La storia, si sa, è sempre scritta dai vincitori, da coloro che riescono ad emergere dalla massa ed innalzarsi come eroi immortali. Alcune volte, però, la storia viene scritta anche dai perdenti, da coloro che non sono riusciti a vincere, come nel caso di Thomas Soares Silva, in arte Zizinho.
Il nome Zizinho probabilmente non dirà molto al semplice appassionato di calcio; se però lo pronunciate in Brasile, tutti vi diranno che Zizinho è stato uno dei più grandi di sempre, al pari di Pelè, Garrincha e Ronaldo.
A livello internazionale, il suo nome è legato alla leggendaria edizione dei mondiali del 1950, svoltasi in Brasile.
Nel 1950 il Brasile aveva organizzato il quarto campionato del Mondo con un solo obiettivo possibile: la vittoria. Fu costruito il Maracanà, un imponente stadio da oltre 200 mila posti, furono realizzate strutture all’avanguardia, i grandi industriali come Ford iniziarono ad investire in Brasile e fu progettata una nuova e moderna capitale, Brasilia.
Era l’inizio di una nuova era, un era che avrebbe dovuto vedere il Brasile ergersi a potenza mondiale, fuori e dentro il campo di calcio.
Sul campo, la nazionale verde oro fu un vero e proprio rullo compressore; segnò 21 reti in 5 partite ed arrivò all’ultima partita contro l’Uruguay, nella quale bastava un pareggio per laurearsi campioni, dato che per la prima e unica volta, il Mondiale non veniva deciso da una finale, ma da una classifica di un girone a quattro.
La loro convinzione di essere superiori, però, costo cara; il Brasile andò in vantaggio con Ademir, ma poi si sedette sugli allori, non giocando più con convinzione; la nazionale uruguayana rispose prima con Schiaffino e poi con Ghiggia, i quali firmarono la “morte” di quel Brasile: il Maracanazo.

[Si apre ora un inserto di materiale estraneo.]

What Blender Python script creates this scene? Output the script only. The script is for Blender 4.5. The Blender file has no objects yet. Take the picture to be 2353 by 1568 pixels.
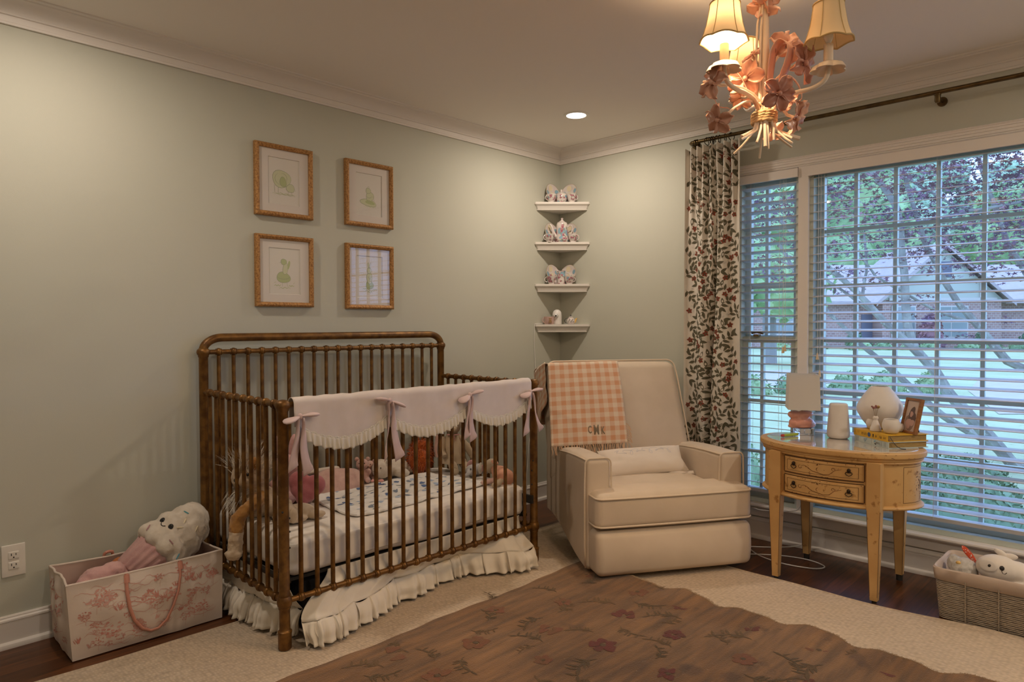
import bpy, math, random
from mathutils import Vector, Matrix, noise
sc = bpy.context.scene
col = sc.collection
random.seed(7)

# ---------------------------------------------------------------- camera
cam_data = bpy.data.cameras.new('camera')
cam = bpy.data.objects.new('camera', cam_data)
col.objects.link(cam)
cam_data.sensor_width = 36.0
cam_data.lens = 36.0 * 1585.03 / 2353.0
cam_data.clip_start = 0.05
cam_data.clip_end = 400
_y, _p, _r = 0.768416, -0.0232015, -0.00306376
_f = Vector((math.cos(_y) * math.cos(_p), math.sin(_y) * math.cos(_p), math.sin(_p)))
_rt = Vector((math.sin(_y), -math.cos(_y), 0))
_up = _rt.cross(_f)
_r2 = _rt * math.cos(_r) + _up * math.sin(_r)
_u2 = _up * math.cos(_r) - _rt * math.sin(_r)
cam.matrix_world = Matrix(((_r2.x, _u2.x, -_f.x, -3.73487), (_r2.y, _u2.y, -_f.y, -3.13932), (_r2.z, _u2.z, -_f.z, 1.2), (0, 0, 0, 1)))
sc.camera = cam

# ---------------------------------------------------------------- sky, exposure
world = bpy.data.worlds.new('overcast_sky')
sc.world = world
world.use_nodes = True
bg = world.node_tree.nodes['Background']
bg.inputs[0].default_value = (0.33, 0.53, 1.0, 1)
bg.inputs[1].default_value = 4.6
sc.view_settings.view_transform = 'Standard'
sc.view_settings.look = 'None'
sc.view_settings.exposure = 0.0
sc.view_settings.gamma = 1.0
sc.view_settings.use_curve_mapping = False
LAMP = (1.0, 0.84, 0.68)          # colour of the recessed lamps
LAMP_W = 10.0
BULB = (1.0, 0.66, 0.36)          # colour of the chandelier bulbs
BULB_W = 18.5
cy = sc.cycles
cy.max_bounces = 8
cy.diffuse_bounces = 4
cy.glossy_bounces = 3
cy.transmission_bounces = 6
cy.transparent_max_bounces = 12
cy.caustics_reflective = False
cy.caustics_refractive = False
cy.sample_clamp_indirect = 4.0
cy.use_denoising = True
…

Di quel Brasile, Zizinho era la mezzala destra e formava una linea offensiva di micidiale efficacia con Ademir e l’altra mezzala Jair. Zizinho aveva un campionario tecnico infinito: fantasia, tecnica, visione di gioco, eleganza, finte, dribbling, tiro. Contro la Yugoslavia, segnò un gol meraviglioso, entrò in area, superò un difensore, infilò il portiere nell’angolo lontano. L’arbitro annullò inspiegabilmente. Zizinho non si scompose: nell’azione successiva prese di nuovo palla sul lato destro, entrò in area, dribblò il medesimo difensore e beffò il portiere nello stesso identico modo, con la palla nell’angolino.
Chi lo vide giocare in quel Mondiale, nei suoi anni d’oro nel Flamengo (tre campionati vinti in fila e un quarto nel ’57, a 36 anni), in Coppa America (vinta nel 1949 e di cui – insieme a Tucho Mendez – è recordman di gol con 17 reti) ne rimase incantato.
Egli era il Valentino Mazzola del Sud America, un giocatore capace di risolvere una partita con una giocata, un giocatore che emanava sicurezza e che interpretò come mai nessuno farà più l’essenza del calcio brasiliano, quello che unisce atletismo e capoeira.
La sua eredità sarà raccolta dalla generazione successiva, quella di Garrincha e Pelè, che porterà il Basile fuori da quell’incubo e che incanterà tutto il mondo abbinando tecnica e magia, proprio come faceva Zizinho.